For my thoughts are not your thoughts, neither are your ways my ways, declares the Lord. For as the heavens are higher than the earth, so are my ways higher than your ways and my thoughts than your thoughts. (Isaiah 55:8-9)
This passage is often cited to assuage our outrage at the evil and suffering in the world, or at difficult doctrines like hell. “How can a loving God allow…” These nasty things are passed off as God’s higher thoughts and ways, and we must be content with our naivety. To be abused this way, God’s words must be plucked from their context. We must ignore the little word “for” which connects this idea to the previous one:
Seek the Lord while he may be found; call upon him while he is near; let the wicked forsake his way, and the unrighteous man his thoughts; let him return to the Lord, that he may have compassion on him, and to our God, for he will abundantly pardon. (Isaiah 55:6-7)
Now we can see that it is the Lord’s compassion and his willingness to forgive abundantly that are higher ways than ours. Fallen men do not naturally forgive. We wallow in our lower ways of selfishness, bitterness, anger, and revenge. We love to criticize, to compare, to judge, to condemn. We raise ourselves by bringing down another. We argue and fight and go to war over our petty, offended egos.
In his higher way, God has also gone to war. The warrior-prince Jesus sallied forth to destroy the works of the enemy. But he did not fight on equal terms. His higher ways were the secret weapon that has taken out the enemy of sin and death; his higher ways were compassion and forgiveness, at the price of his own life.
For as the rain and the snow come down from heaven and do not return there but water the earth, making it bring forth and sprout, giving seed to the sower and bread to the eater, so shall my word be that goes out from my mouth; it shall not return to me empty, but it shall accomplish that which I purpose, and shall succeed in the thing for which I sent it. (Isaiah 55:10-11)
Jesus Christ, the Word of God, has come down from heaven and accomplished his purpose. His success has opened all the mystery of God’s higher ways to us, so that we can engage our daily enemies with those same secret weapons of mercy and love, and overcome.

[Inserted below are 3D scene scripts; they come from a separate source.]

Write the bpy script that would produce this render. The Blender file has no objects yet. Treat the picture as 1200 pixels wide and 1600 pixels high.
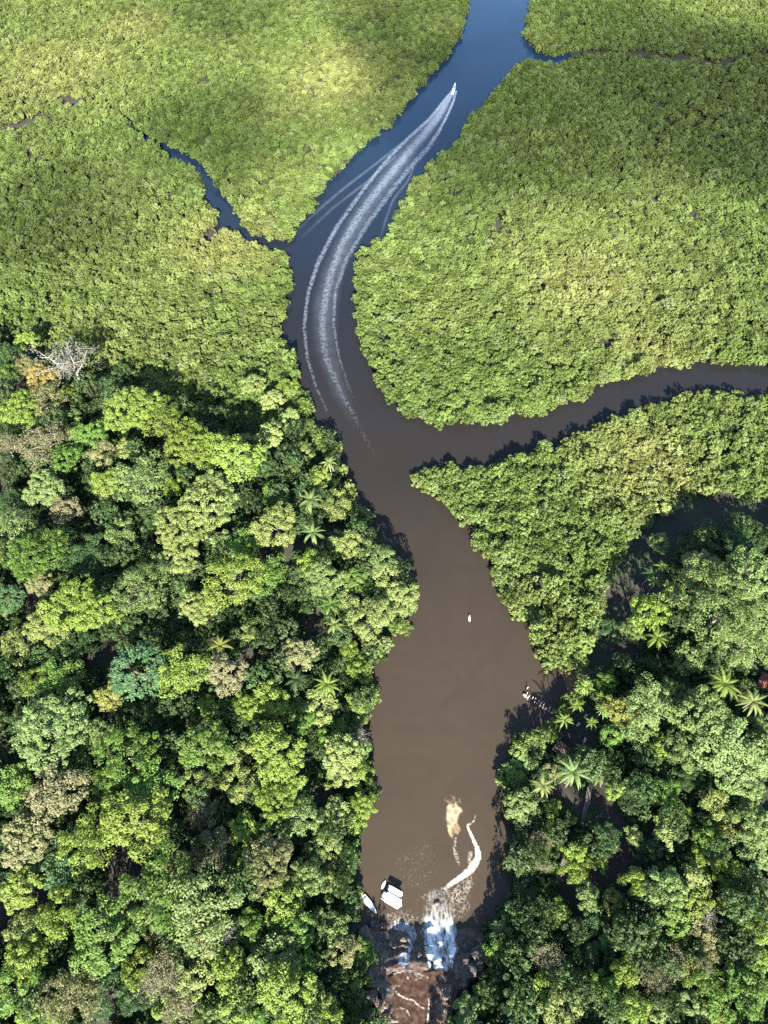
import bpy, math, random
import numpy as np
from mathutils import Vector, Matrix
R_ = math.radians
S = bpy.context.scene
COL = S.collection

# ------------------------------------------------------------------ camera, world, sun, exposure
CAM_H, PITCH, FPX = 300.0, R_(32.3), 1109.0        # drone height, tilt from straight down, focal length in photo pixels
cam = bpy.data.cameras.new('Camera'); camo = bpy.data.objects.new('Camera', cam); COL.objects.link(camo)
cam.sensor_fit = 'VERTICAL'; cam.sensor_height = 36; cam.sensor_width = 27; cam.lens = FPX/1600*36
cam.clip_start = 1; cam.clip_end = 12000
camo.location = (0, 0, CAM_H); camo.rotation_euler = (PITCH, 0, 0)
S.camera = camo
SUN_EL, SUN_AZ = 31.0, 3.0
W = bpy.data.worlds.new('World'); S.world = W; W.use_nodes = True
wn = W.node_tree; bg = wn.nodes['Background']; bg.inputs[1].default_value = 0.063
sk = wn.nodes.new('ShaderNodeTexSky'); sk.sky_type = 'NISHITA'; sk.sun_disc = False
sk.sun_elevation = R_(SUN_EL); sk.sun_rotation = R_(180 - SUN_AZ); sk.air_density = 1.2; sk.dust_density = 0.5; sk.ozone_density = 2.5
wn.links.new(sk.outputs[0], bg.inputs[0])
sl = bpy.data.lights.new('Sun', 'SUN'); slo = bpy.data.objects.new('Sun', sl); COL.objects.link(slo)
sl.energy = 5.0; sl.angle = R_(0.5); sl.color = (1.0, 0.94, 0.83)
slo.rotation_euler = (R_(90 - SUN_EL), 0, R_(SUN_AZ)); slo.location = (0, -200, 400)
S.view_settings.view_transform = 'Standard'; S.view_settings.look = 'None'
S.view_settings.exposure = 2.35; S.view_settings.gamma = 1; S.view_settings.use_curve_mapping = False
S.cycles.max_bounces = 6; S.cycles.diffuse_bounces = 3; S.cycles.transparent_max_bounces = 12
S.cycles.use_denoising = False

rng = np.random.default_rng(7)
random.seed(7)

# ------------------------------------------------------------------ helpers
cp, sp = math.cos(PITCH), math.sin(PITCH)
def at(u, v, z=0.0):
    """photo pixel (1200x1600) -> world point at height z"""
    u = np.asarray(u, float); v = np.asarray(v, float)
    a = (u - 600)/FPX; b = (800 - v)/FPX
    dx, dy, dz = a, b*cp + sp, b*sp - cp
    t = (np.asarray(z, float) - CAM_H)/dz
    return np.stack([dx*t, dy*t, np.zeros_like(dx*t) + z], -1)
def pix(x, y, z=0.0):
    zz = z - CAM_H
    yc = y*cp + zz*sp; dc = y*sp - zz*cp
    return 600 + FPX*x/dc, 800 - FPX*yc/dc
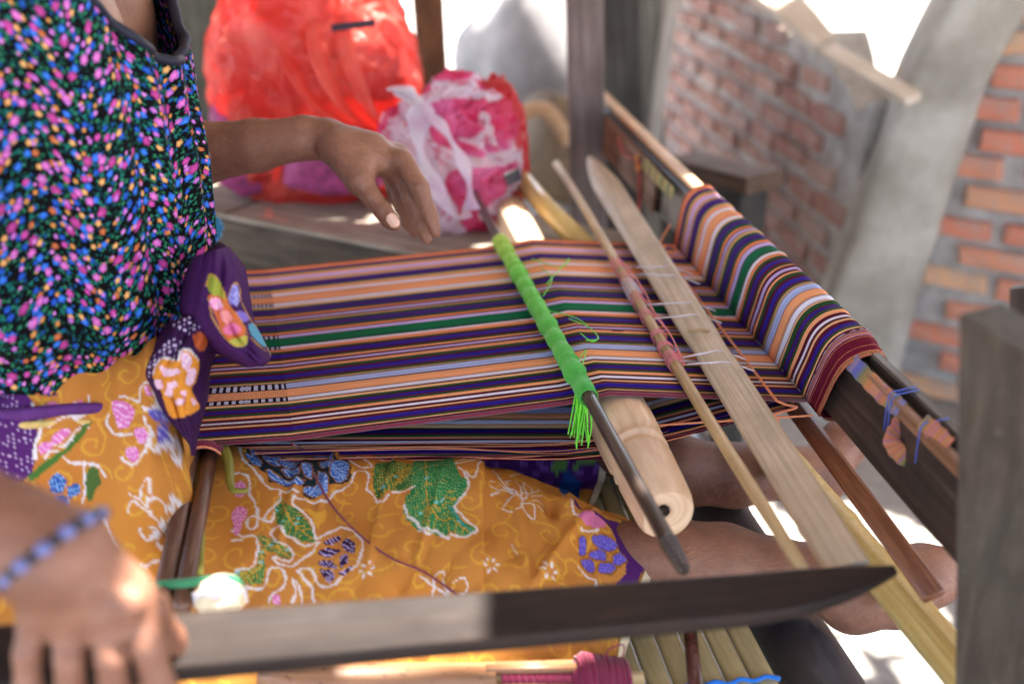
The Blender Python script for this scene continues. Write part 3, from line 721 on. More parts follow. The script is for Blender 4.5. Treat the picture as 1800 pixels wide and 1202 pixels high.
# ------------------------------------------------------------------ loom rods
# turned shed roll between the layers
RC0, RC1 = Z(868, 330, .690), Z(1172, 905, .688)
rolldir = (RC1-RC0)
def roll_profile():
    P, Rr = [], []
    for s, r in [(0, .030), (.008, .036), (.03, .038), (.06, .0375), (.062, .034), (.068, .034), (.071, .038), (.20, .037), (.35, .0345), (.55, .0345), (.70, .0345), (.748, .0345), (.754, .029), (.764, .029), (.772, .0405), (.85, .0405), (.885, .0385),
                 (.889, .0335), (.896, .0335), (.899, .0378), (.904, .0378), (.907, .033), (.914, .033), (.918, .0368), (.96, .0345), (.985, .0325), (.996, .030), (1.0, .027)]:
        P.append(RC0+rolldir*s); Rr.append(r*.9)
    return P, Rr
P, Rr = roll_profile()
rl = thing('shed_roll', 'fat pale turned wooden shed roll with ring grooves between the warp layers', 'loom roll')
V, Fs, uv = sweep_data(P, Rr, 48)
V = np.array(V); ax = rolldir/np.linalg.norm(rolldir); side = np.cross(ax, A(0, 0, 1)); side /= np.linalg.norm(side)
if side[0] > 0: side = -side
cc = (V-RC0)@side; lim = .021; over = np.maximum(0, cc-lim); V = V-side[None]*(over*.93)[:, None]
mesh_obj('roll_body', V, Fs, M['roll'], rl, True, uv); autosmooth(rl.children[0], 50)
hp = P[-1]+A(-.004, 0, .006)
sweep('peg_hole', [hp, hp+ax*.0035], .006, plain('dark_hole', (30, 20, 14), .9), rl, seg=10)

grn = thing('heddle_rod', 'thin dark heddle rod wrapped in lime green thread across the warp', 'loom rod')
G0, G1 = Z(808, 295, .745), Z(1203, 1003, .728)
Ga, Gb = Z(879, 424, .738), Z(1036, 699, .742)
Gpath = [G0, mixp(G0, Ga, .6), Ga, mixp(Ga, Gb, .5), Gb, mixp(Gb, G1, .5), mixp(Gb, G1, .85), G1]
sweep('rod', Gpath, [.0068, .0065, .0065, .0065, .0068, .0068, .0072, .0045], M['rod_dark'], grn, seg=14, dome=.8)
for i in range(7):
    c = mixp(Gb, G1, .86+.02*i); r = .0082-.0004*i
    sweep('carved_ring', [c, c+(G1-Gb)*.009], r, M['rod_dark'], grn, seg=12)
gd = (Gb-Ga); GL = np.linalg.norm(gd); gd = gd/GL; gs = np.cross(gd, A(0, 0, 1)); gs /= np.linalg.norm(gs); gu = np.cross(gs, gd)
turns = 165; pts = []; rad = []
for i in range(turns*9):
    s = i/(turns*9); a = i/9*2*math.pi
    cl = .5+.5*math.sin(s*70+3*math.sin(s*23)); r = .0094+.0024*cl*(.6+.4*math.sin(s*31))+.0006*math.sin(i*.7)
    s2 = s+.0035*math.sin(s*95)+.0008*math.sin(i*2.1)
    pts.append(Ga+gd*GL*s2+(gs*math.cos(a)+gu*math.sin(a))*r)
V, Fs, uv = sweep_data(pts, [.0012+.0004*math.sin(i*.05) for i in range(len(pts))], 5, up=gd)
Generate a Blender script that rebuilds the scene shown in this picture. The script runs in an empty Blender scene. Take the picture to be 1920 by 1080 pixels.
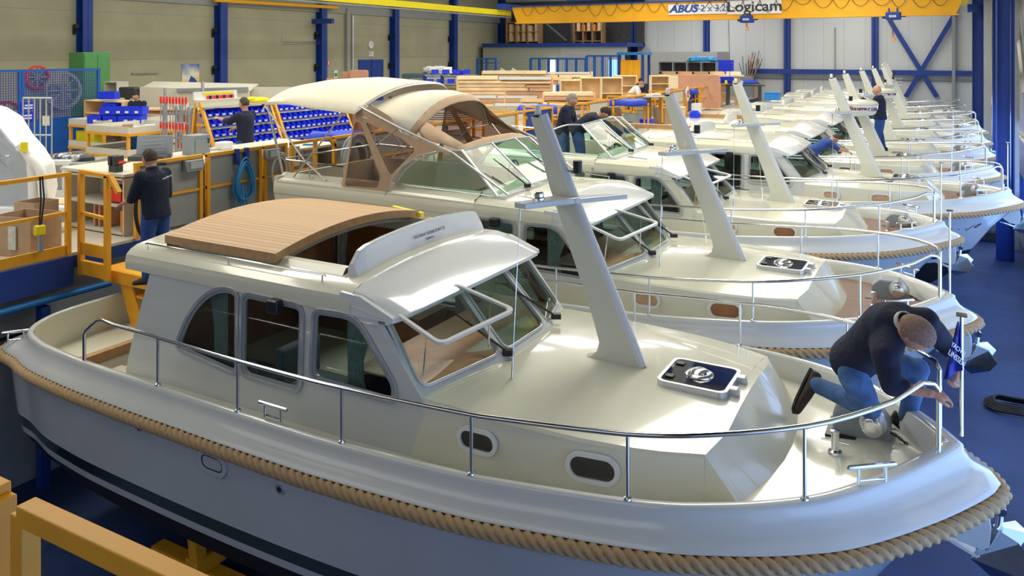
import bpy, math, random
from mathutils import Vector, Matrix
from mathutils.geometry import tessellate_polygon
R = math.radians
rnd = random.Random(7)
SC = bpy.context.scene
COL = SC.collection

# ---------------------------------------------------------------- camera
H = 5.6; F = 1490.0; CX = 960.0; HY = 98.0; YAW = math.atan(830.0 / 1490.0)
cs, sn = math.cos(YAW), math.sin(YAW)
cam = bpy.data.cameras.new('camera'); cam_o = bpy.data.objects.new('camera', cam); COL.objects.link(cam_o)
cam.sensor_width = 36.0; cam.lens = F / 1920 * 36; cam.shift_y = -(540 - HY) / 1920.0
cam.clip_start = 0.05; cam.clip_end = 300
cam_o.location = (0, 0, H); cam_o.rotation_euler = (R(90), 0, YAW)
SC.camera = cam_o
# ---------------------------------------------------------------- view, world, lights
SC.view_settings.view_transform = 'Standard'; SC.view_settings.look = 'None'
SC.view_settings.gamma = 1.0; SC.view_settings.use_curve_mapping = False
SC.view_settings.exposure = 0.3
w = bpy.data.worlds.new('world'); SC.world = w; w.use_nodes = True
w.node_tree.nodes['Background'].inputs[0].default_value = (0.62, 0.78, 1.0, 1)
w.node_tree.nodes['Background'].inputs[1].default_value = 0.35
def area(name, loc, rot, sx, sy, power, col):
    l = bpy.data.lights.new(name, 'AREA'); l.shape = 'RECTANGLE'; l.size = sx; l.size_y = sy
    l.energy = power; l.color = col
    o = bpy.data.objects.new(name, l); COL.objects.link(o); o.location = loc; o.rotation_euler = rot
    return o
# skylight strips in the roof (run along the hall), and daylight through the window strip of the right-hand doors
area('skylight_lamp', (-4.2, 28, 10.4), (0, 0, 0), 2.2, 40, 2150, (1.0, 0.95, 0.78))
area('skylight_lamp', (-12.5, 23, 10.4), (0, 0, 0), 2.0, 50, 2350, (1.0, 0.95, 0.80))
area('skylight_lamp', (-21.0, 23, 10.4), (0, 0, 0), 2.0, 48, 1250, (1.0, 0.96, 0.80))
area('door_daylight', (1.62, 20, 2.6), (0, R(90), 0), 2.0, 34, 480, (0.30, 0.52, 1.0))
area('door_daylight', (1.62, 4.5, 3.2), (0, R(90), 0), 2.0, 6.5, 28, (0.40, 0.58, 1.0))
area('front_fill', (-8, -3.6, 7.2), (R(78), 0, 0), 14, 3.0, 110, (0.92, 0.96, 1.0))  # unseen soft fill added at the front wall to lift the near sides

# ---------------------------------------------------------------- pixel helpers (photo frame 1920x1080)
def ray(px, py):
    m = (px - CX) / F; d = (py - HY) / F
    return Vector((m * cs - sn, m * sn + cs, -d))
def at(px, py, X=None, Y=None, Z=None, D=None):
    r = ray(px, py)
    t = X / r.x if X is not None else Y / r.y if Y is not None else (Z - H) / r.z if Z is not None else D
    return Vector((0, 0, H)) + r * t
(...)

At least part of God’s higher way is to tell us that we are fighting the wrong battle in the wrong way. Like in Joshua, when he asks the angel of the Lord, ‘are you on our side, our theirs?’ the response is that the Lord did not come to pick sides in your battle. He offers you the chance to be on His side and to participate in what He is doing in the earth. Isn’t this the same as much of what Christ has to say. groups would come asking Him which side of the argument He was on and His disappointing (to them) was neither, or that they had not understood the problem. Not only do we fight the wrong battles, we struggle against flesh and blood while The Father is trying to manifest His love to it, we fight the wrong way. Christ consistently told us and showed us that we have it wrong. Want to defeat your enemy – do it by loving him and letting him cheat or beat you. Want to be rich – give away your possessions. Want to find your life – do it by losing your life. Want to be a big man in the kingdom – be the least. When Jesus succeeded at defeating sin and death and opening the door to a new covenant, He did it by utterly failing in human terms. He won by losing. I think this is particularly hard for Americans to grasp. We are so enamored by the god of victory that we cannot accept that our God is victorious only in ‘defeat’.
Sorry for the long comments, your posts just challenge me to think, which is good for me. I don’t get as much outside stimulation as I would like here.
I like to read your comments, Bill. I am glad to be of service!
This image of God using the opposite strategy to ours is pictured in the Lord of the Rings, where the enemy doesn’t intercept Frodo on his quest because Gandalf’s scheme did not occur to him. It’s the opposite of what he would do, and the answer for us is often the same.